"Cuando la memoria no consigue hacerse historia" - José Rodríguez Elizondo

Para opinar con un mínimo de solvencia sobre “el once chileno”, debo hacer una desclasificación sumaria: fui funcionario de la confianza de Salvador Allende, tengo un alto respeto por su memoria, estuve entre los muertos presuntos de la jornada, me procesaron en ausencia y solo retorné a Chile en 1991.

Pese a ello (o quizás por ello), creo que nuestro 11-S debe ser recordado siempre, en aras de la verdad y la justicia, pero desde su esencial complejidad. Esto implica aceptar que no fue el fracaso simple de quienes apoyábamos a Allende ni el éxito simple de quienes apoyaron el golpe de Pinochet. Visto con sensibilidad histórica, fue la terrible derrota de un país, con secuelas que la prorrogan hasta hoy.

Sin embargo, casi medio siglo después, una minoría de chilenos ideologizados, de izquierdas y derechas, prefiere verlo de manera unidimensional. Para ellos, hubo un suceso que paralizó la historia y no un proceso que ya debiera ser historia. Desde esa rigidez tienden a la supersimplificación, mediante la yuxtaposición de afirmaciones aisladas y hasta contrapuestas. Como esto suena complicado, ejemplifico con las “tesis” siguientes:

El golpe obedeció a un manejo irresponsable de la economía, que llevaba al país a la ruina y afectaba la seguridad nacional. Se dio para impedir que nos convirtiéramos en una “segunda Cuba”. Fue digitado desde los EE.UU. mientras la Unión Soviética solo ayudaba con consejos. En lugar de una transición inédita, Allende debió imponer el socialismo de inmediato. El sectarismo de la Unidad Popular impidió una correcta política de alianzas. No se supo atraer a la Democracia Cristiana. No se supo dividir a la Democracia Cristiana. La derecha sí supo dividir al Partido Radical. La “polémica de las izquierdas” derivó en estrategias contrapuestas y paralizó a la coalición de gobierno. Se confió en la profesionalidad de los militares, en lugar de entregarle armas al pueblo, como aconsejaba Fidel Castro.

Basta asomarse a ese conjunto de afirmaciones —cada una de gravedad superlativa— para asombrarse por la pretensión de darlas por probadas mediante frases que dijeron algunos protagonistas. Esto ha producido un círculo vicioso en tres etapas: 1) Se soslaya que la violación sistemática de los derechos humanos fue una secuela y no un antecedente del golpe. 2) Se soslaya que ningún chileno patriota podría justificar ese componente esencial de la dictadura que sobrevino. 3) Se ignora que ambos fenómenos se unen para subestimar la complejidad de la relación civil-militar, para instalar el rencor como una constante de nuestra vida política y, por añadidura, para seguir sosteniendo nuestro “subdesarrollo exitoso”.

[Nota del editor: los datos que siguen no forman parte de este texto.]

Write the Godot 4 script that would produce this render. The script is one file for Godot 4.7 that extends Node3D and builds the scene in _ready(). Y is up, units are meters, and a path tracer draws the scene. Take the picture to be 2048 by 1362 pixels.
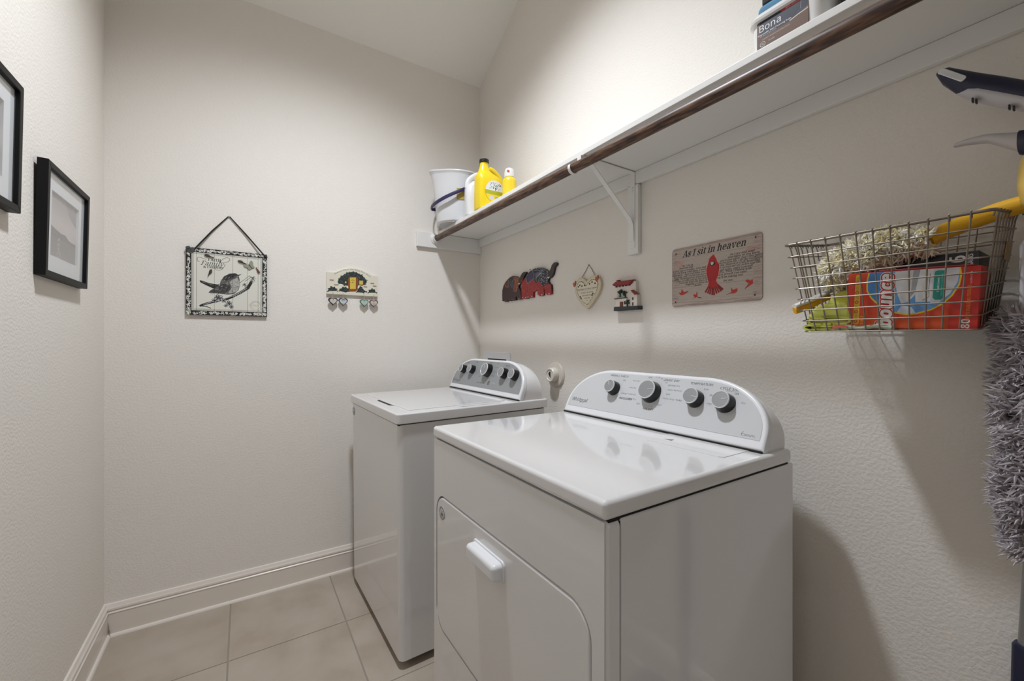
extends Node3D
# A small laundry room: washer and dryer along the right wall, a shelf with a rod above them. Wall A (far) is z = 0, wall B (right) is x = 1.748, wall C (left) is x = 0.

const W := 1.748
var mats := {}
var used := {}

# ---------------------------------------------------------------- mesh builder
class Builder:
	var v := PackedVector3Array()
	var uv := PackedVector2Array()
	var x := Transform3D.IDENTITY
	var mark := 0

	func tri(a: Vector3, b: Vector3, c: Vector3, ua := Vector2(), ub := Vector2(), uc := Vector2()) -> void:
		v.append(x * a); v.append(x * b); v.append(x * c)
		uv.append(ua); uv.append(ub); uv.append(uc)

	func quad(a: Vector3, b: Vector3, c: Vector3, d: Vector3, ua := Vector2(), ub := Vector2(), uc := Vector2(), ud := Vector2()) -> void:
		tri(a, b, c, ua, ub, uc)
		tri(a, c, d, ua, uc, ud)

	func begin() -> void:
		mark = v.size()

	func close() -> void:  # turns the closed shape added since begin() so that it faces outwards
		var vol := 0.0
		for i in range(mark, v.size(), 3):
			vol += v[i].dot(v[i + 1].cross(v[i + 2]))
		if vol < 0.0:
			for i in range(mark, v.size(), 3):
				var t := v[i + 1]; v[i + 1] = v[i + 2]; v[i + 2] = t
				var s := uv[i + 1]; uv[i + 1] = uv[i + 2]; uv[i + 2] = s

	func box(c: Vector3, size: Vector3, r := 0.0, seg := 2) -> void:
		begin()
		var h := size / 2.0
		r = minf(r, minf(h.x, minf(h.y, h.z)) * 0.999)
		for axis in 3:
			for side in [-1.0, 1.0]:
				var ua := (axis + 1) % 3
				var va := (axis + 2) % 3
				var us := cuts(h[ua], r, seg)
				var vs := cuts(h[va], r, seg)
				for i in us.size() - 1:
					for j in vs.size() - 1:
						var q := []
						for k in [[0, 0], [1, 0], [1, 1], [0, 1]]:
							var p := Vector3()
							p[axis] = side * h[axis]
							p[ua] = us[i + k[0]]
							p[va] = vs[j + k[1]]
							if r > 0.0:
								var inner := p.clamp(-(h - Vector3.ONE * r), h - Vector3.ONE * r)
								p = inner + (p - inner).normalized() * r
							q.append(c + p)
						if side > 0:
							quad(q[0], q[1], q[2], q[3], Vector2(us[i], vs[j]), Vector2(us[i + 1], vs[j]), Vector2(us[i + 1], vs[j + 1]), Vector2(us[i], vs[j + 1]))
						else:
							quad(q[0], q[3], q[2], q[1], Vector2(us[i], vs[j]), Vector2(us[i], vs[j + 1]), Vector2(us[i + 1], vs[j + 1]), Vector2(us[i + 1], vs[j]))
		close()

	func cuts(h: float, r: float, seg: int) -> PackedFloat32Array:
		var o := PackedFloat32Array()
		if r <= 0.0:
			return PackedFloat32Array([-h, h])
		for i in seg + 1:
			o.append(-h + r - r * tan(PI / 4 * (1.0 - float(i) / seg)))
		for i in seg + 1:
			o.append(h - r + r * tan(PI / 4 * float(i) / seg))
		return o

	# polygon in the xy plane, from z0 to z1 (z1 is the front); bevel rounds the front rim, back bevel the other
	func prism(poly: PackedVector2Array, z0: float, z1: float, bevel := 0.0, back := 0.0, seg := 3) -> void:
		begin()
		if Geometry2D.is_polygon_clockwise(poly):
			poly = poly.duplicate()
			poly.reverse()
		var lo := poly[0]
		var hi := poly[0]
		for p in poly:
			lo = lo.min(p); hi = hi.max(p)
		var span := (hi - lo).max(Vector2(1e-6, 1e-6))
		var f := func(p: Vector2) -> Vector2: return Vector2((p.x - lo.x) / span.x, 1.0 - (p.y - lo.y) / span.y)
		var layers := []
		if back > 0.0:
			for i in seg + 1:
				var a := PI / 2 * i / seg
				layers.append([inset(poly, back * (1.0 - sin(a))), z0 + back * (1.0 - cos(a))])
		else:
			layers.append([poly, z0])
		if bevel > 0.0:
			for i in seg + 1:
				var a := PI / 2 * i / seg
				layers.append([inset(poly, bevel * (1.0 - cos(a))), z1 - bevel * (1.0 - sin(a))])
		else:
			layers.append([poly, z1])
		var n := poly.size()
		for l in layers.size() - 1:
			var a: PackedVector2Array = layers[l][0]
			var b: PackedVector2Array = layers[l + 1][0]
			for i in n:
				var j := (i + 1) % n
				quad(Vector3(a[i].x, a[i].y, layers[l][1]), Vector3(a[j].x, a[j].y, layers[l][1]), Vector3(b[j].x, b[j].y, layers[l + 1][1]), Vector3(b[i].x, b[i].y, layers[l + 1][1]), f.call(a[i]), f.call(a[j]), f.call(b[j]), f.call(b[i]))
		var t := Geometry2D.triangulate_polygon(poly)
		var top: PackedVector2Array = layers[-1][0]
		var bot: PackedVector2Array = layers[0][0]
		for i in range(0, t.size(), 3):
			var q := [top[t[i]], top[t[i + 1]], top[t[i + 2]]]
			if (q[1] - q[0]).cross(q[2] - q[0]) < 0:
				q = [q[0], q[2], q[1]]
			tri(Vector3(q[0].x, q[0].y, z1), Vector3(q[1].x, q[1].y, z1), Vector3(q[2].x, q[2].y, z1), f.call(q[0]), f.call(q[1]), f.call(q[2]))
			var w := [bot[t[i]], bot[t[i + 1]], bot[t[i + 2]]]
			if (w[1] - w[0]).cross(w[2] - w[0]) < 0:
				w = [w[0], w[2], w[1]]
			tri(Vector3(w[0].x, w[0].y, z0), Vector3(w[2].x, w[2].y, z0), Vector3(w[1].x, w[1].y, z0), f.call(w[0]), f.call(w[2]), f.call(w[1]))
		close()

	func inset(p: PackedVector2Array, d: float) -> PackedVector2Array:
		if d == 0.0:
			return p
		var o := PackedVector2Array()
		var n := p.size()
		for i in n:
			var a := (p[i] - p[(i + n - 1) % n]).normalized()
			var b := (p[(i + 1) % n] - p[i]).normalized()
			var m := Vector2(-a.y, a.x) + Vector2(-b.y, b.x)
			var l := m.length()
			if l < 0.2:
				o.append(p[i])
				continue
			m /= l
			o.append(p[i] + m * minf(d / maxf(0.4, m.dot(Vector2(-a.y, a.x))), d * 2.0))
		return o

	func lathe(profile: Array, seg := 32, squash := Vector2.ONE) -> void:  # profile of Vector2(radius, height) round y, closed at both ends
		begin()
		for i in profile.size() - 1:
			for k in seg:
				var q := []
				for m in [[i, k], [i, k + 1], [i + 1, k + 1], [i + 1, k]]:
					var a: float = TAU * m[1] / seg
					var p: Vector2 = profile[m[0]]
					q.append(Vector3(p.x * cos(a) * squash.x, p.y, p.x * sin(a) * squash.y))
				var u0 := float(k) / seg
				var u1 := float(k + 1) / seg
				quad(q[0], q[1], q[2], q[3], Vector2(u0, profile[i].y), Vector2(u1, profile[i].y), Vector2(u1, profile[i + 1].y), Vector2(u0, profile[i + 1].y))
		close()

	# sweeps a closed 2D outline along a path; scale holds one factor per point (or is empty)
	func sweep(path: PackedVector3Array, outline: PackedVector2Array, up := Vector3.UP, loop := false, scale := PackedFloat32Array()) -> void:
		begin()
		var rings := []
		var n := path.size()
		var run := 0.0
		var last_side := Vector3()
		for i in n:
			var a: Vector3 = path[(i + n - 1) % n] if loop or i > 0 else path[i]
			var b: Vector3 = path[(i + 1) % n] if loop or i < n - 1 else path[i]
			var d := (b - a).normalized()
			var side := d.cross(up)
			if side.length() < 0.05:
				side = last_side if last_side != Vector3() else d.cross(Vector3(1, 0, 0) if absf(d.x) < 0.9 else Vector3(0, 0, 1))
				side -= d * side.dot(d)
			side = side.normalized()
			if last_side != Vector3() and side.dot(last_side) < 0 and not loop:
				side = -side
			last_side = side
			var u := side.cross(d).normalized()
			var s: float = scale[i] if scale.size() else 1.0
			if i > 0:
				run += path[i].distance_to(path[i - 1])
			var ring := PackedVector3Array()
			for p in outline:
				ring.append(path[i] + (side * p.x + u * p.y) * s)
			rings.append([ring, run])
		skin(rings, loop)
		close()

	func skin(rings: Array, loop := false) -> void:  # rings of [points, v]
		var n := rings.size()
		var m: int = rings[0][0].size()
		for i in (n if loop else n - 1):
			var a: PackedVector3Array = rings[i][0]
			var b: PackedVector3Array = rings[(i + 1) % n][0]
			for k in m:
				var l := (k + 1) % m
				var u0 := float(k) / m
				var u1 := float(k + 1) / m
				quad(a[k], a[l], b[l], b[k], Vector2(u0, rings[i][1]), Vector2(u1, rings[i][1]), Vector2(u1, rings[(i + 1) % n][1]), Vector2(u0, rings[(i + 1) % n][1]))
		if not loop:
			for e in [0, n - 1]:
				var r: PackedVector3Array = rings[e][0]
				var c := Vector3()
				for p in r:
					c += p / m
				for k in m:
					if e == 0:
						tri(c, r[(k + 1) % m], r[k])
					else:
						tri(c, r[k], r[(k + 1) % m])

	func loft(rings: Array) -> void:
		begin()
		var a := []
		for i in rings.size():
			a.append([rings[i], float(i)])
		skin(a)
		close()

	func tube(path: PackedVector3Array, r: float, seg := 8, loop := false, up := Vector3.UP, scale := PackedFloat32Array()) -> void:
		sweep(path, Builder.circle(r, r, seg), up, loop, scale)

	static func circle(rx: float, ry: float, seg: int, c := Vector2()) -> PackedVector2Array:
		var o := PackedVector2Array()
		for i in seg:
			o.append(c + Vector2(cos(TAU * i / seg) * rx, sin(TAU * i / seg) * ry))
		return o

	func face(c: Vector3, ux: Vector3, uy: Vector3) -> void:  # a flat print: half-vectors to its right and up
		quad(c - ux - uy, c + ux - uy, c + ux + uy, c - ux + uy, Vector2(0, 1), Vector2(1, 1), Vector2(1, 0), Vector2(0, 0))

	func done(crease := 40.0) -> ArrayMesh:
		var n := v.size()
		var fn := PackedVector3Array()
		var at := {}
		var keys := []
		for i in range(0, n, 3):
			var f := (v[i + 1] - v[i]).cross(v[i + 2] - v[i])
			fn.append(f)
			for k in 3:
				var key := Vector3i((v[i + k] * 50000.0).round())
				keys.append(key)
				if at.has(key):
					at[key].append(i / 3)
				else:
					at[key] = [i / 3]
		var un := PackedVector3Array()
		for f in fn:
			un.append(f.normalized())
		var lim := cos(deg_to_rad(crease))
		var nv := PackedVector3Array()
		var nn := PackedVector3Array()
		var nu := PackedVector2Array()
		for i in range(0, n, 3):
			var me := un[i / 3]
			if me == Vector3():
				continue
			for k in [0, 2, 1]:  # front faces run clockwise
				var s := Vector3()
				for t in at[keys[i + k]]:
					if un[t].dot(me) > lim:
						s += fn[t]
				nv.append(v[i + k])
				nn.append(s.normalized())
				nu.append(uv[i + k])
		var arr := []
		arr.resize(Mesh.ARRAY_MAX)
		arr[Mesh.ARRAY_VERTEX] = nv
		arr[Mesh.ARRAY_NORMAL] = nn
		arr[Mesh.ARRAY_TEX_UV] = nu
		var mesh := ArrayMesh.new()
		mesh.add_surface_from_arrays(Mesh.PRIMITIVE_TRIANGLES, arr)
		return mesh


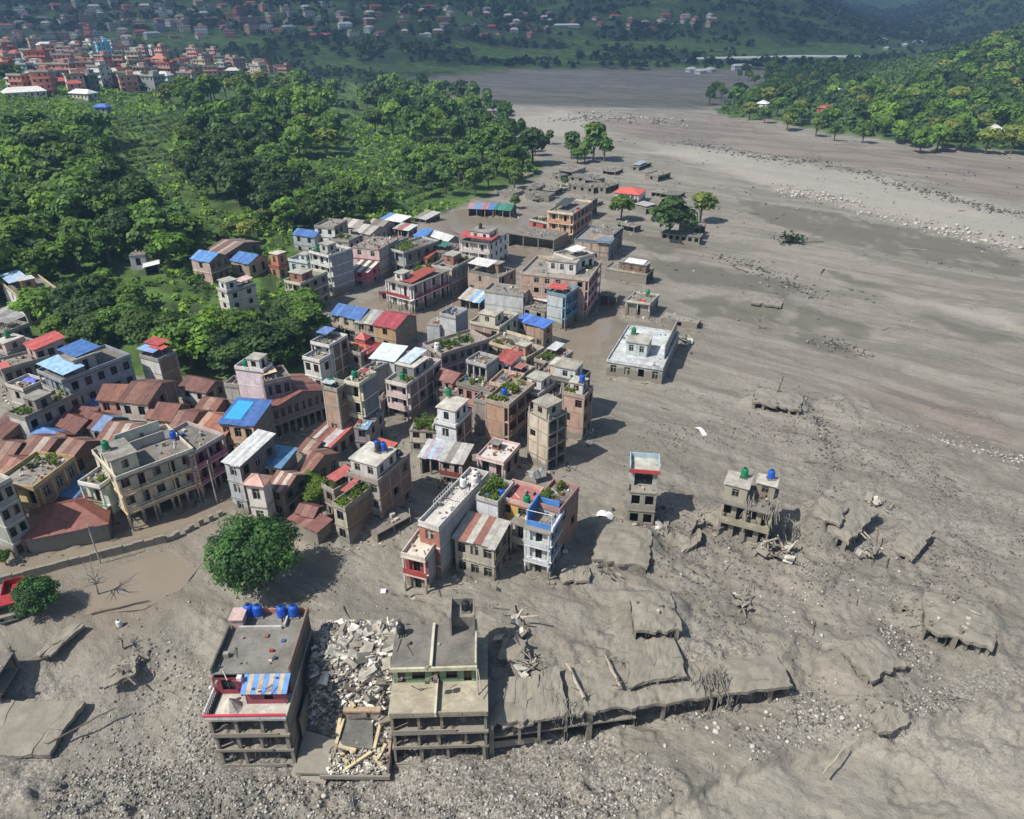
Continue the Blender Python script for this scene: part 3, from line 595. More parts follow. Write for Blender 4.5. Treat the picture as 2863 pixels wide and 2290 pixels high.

Por lo señalado, la reconciliación que traía en mis valijas cuando volví a Chile hoy me parece utópica. Para reagendarla, habría que mejorar cualitativamente desde la calidad de la educación de nuestros infantes hasta la calidad de nuestros políticos, pasando por la calidad del liderazgo en nuestras universidades.

Es lo que sigo tratando de expresar en mis libros y en mis tareas académicas, porque de nuevo hay señales feas en el horizonte. Si no las decodificamos rápido, demasiado tarde comprenderemos que, si hubo una causal aislable en el golpe de 1973, fue la polarización política a la que nos resignamos.